On the homefront, I'm still looking for a job. Cypress-Fairbanks has finally deigned to give me an interview, and I've got another in Lewisville on Tuesday. Climatically, I'd prefer North Texas, if for no other reason than there must be fewer mosquitos than down here. Practically, however, I'd much rather Houston. I don't have to move things as far, or juggle as much straight off the bat. It would be easier living near my parents, though I want to be out of the house, too. Meine Katzchen is coming in three weeks, and I want to be able to take her to her new home when she gets here... I probably won't be able to... even if I got hired today (presumably at some time other than 1 in the morning), I won't make enough money right off the bat to put us up in an apartment by the 14th.
*Le-sigh*. Well, I guess I better get to sleep. Katzchen is at the East Coast Althing, so I can't talk to her tonight... I'm going to miss her for the two days she'll be out of touch. I do love that girl... I just wish I could provide for her the way she deserves. Anyone know tomorrow night's lotto numbers?
November 5th, 2002 CE
Oi vey, what a couple of months.
On September 5th, I found out that I had a job in Smiley, Texas, teaching 6th grade social studies. Not precisely what I spent all summer learning to teach, but close enough, and an actual job that would pay actual money (in theory; that'll come later). I started on September 9th, meaning I had a weekend to come up with a week's curriculum for a class I didn't know existed. Since Meine Katzchen was moving out here on the 13th, I also had to find a place for us to live once she got here.
It's now been two months. When you take into account the lower rent, I'm making about what she was up in Boston... but that doesn't take into account the fact that we now have to provide for two people, pay gas and car insurance, and try to resolve our bills and obligations from the previous twenty plus years of our lives. Things are tight, and Texas's unemployment system is being evil. I keep hoping we'll pull through, but I find myself scared every time my check comes in... I know how much it will be, and I also know I can't cover everything with just what I'm making.

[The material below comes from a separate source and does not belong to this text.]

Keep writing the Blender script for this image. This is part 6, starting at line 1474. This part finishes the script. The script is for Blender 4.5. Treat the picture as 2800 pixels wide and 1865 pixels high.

Say what you like, but I think a teacher should be able to support himself and a significant other on what they make. Even if I was living in Smiley (a town of under 600 people), by myself, I think I would be hard pressed to make ends meet on the pittance the State of Texas calls a base salary for teachers.
Between Katzchen and myself, things fluctuate. Money concerns are causing strain... I wish to the gods I could just let her stay home and do what she likes, but we're both realizing that a tight wallet isn't going to save us, here. Our other main obstacle is me... I simply don't know how to function as part of a couple. This means I trip up a lot, and her stress levels rise. I've also come to the conclusion that I'm a selfish bastard... when I turn metacognitive, I realize that a lot of my moment to moment thoughts aren't really concerned with the truth of our current conflict... just with increasing my own comfort. I like to think that, over the past couple months, I've gotten a little bit better, but I know I still have a long way to go.
I think I'll stop here for tonight. Hopefully, now that things are settling down into a cycle, I'll be able to spare a few minutes for the journal more often. I hope all who read this are well, and I hope to the gods that things keep going well for me and mine, just as I hope they go well for you and yours.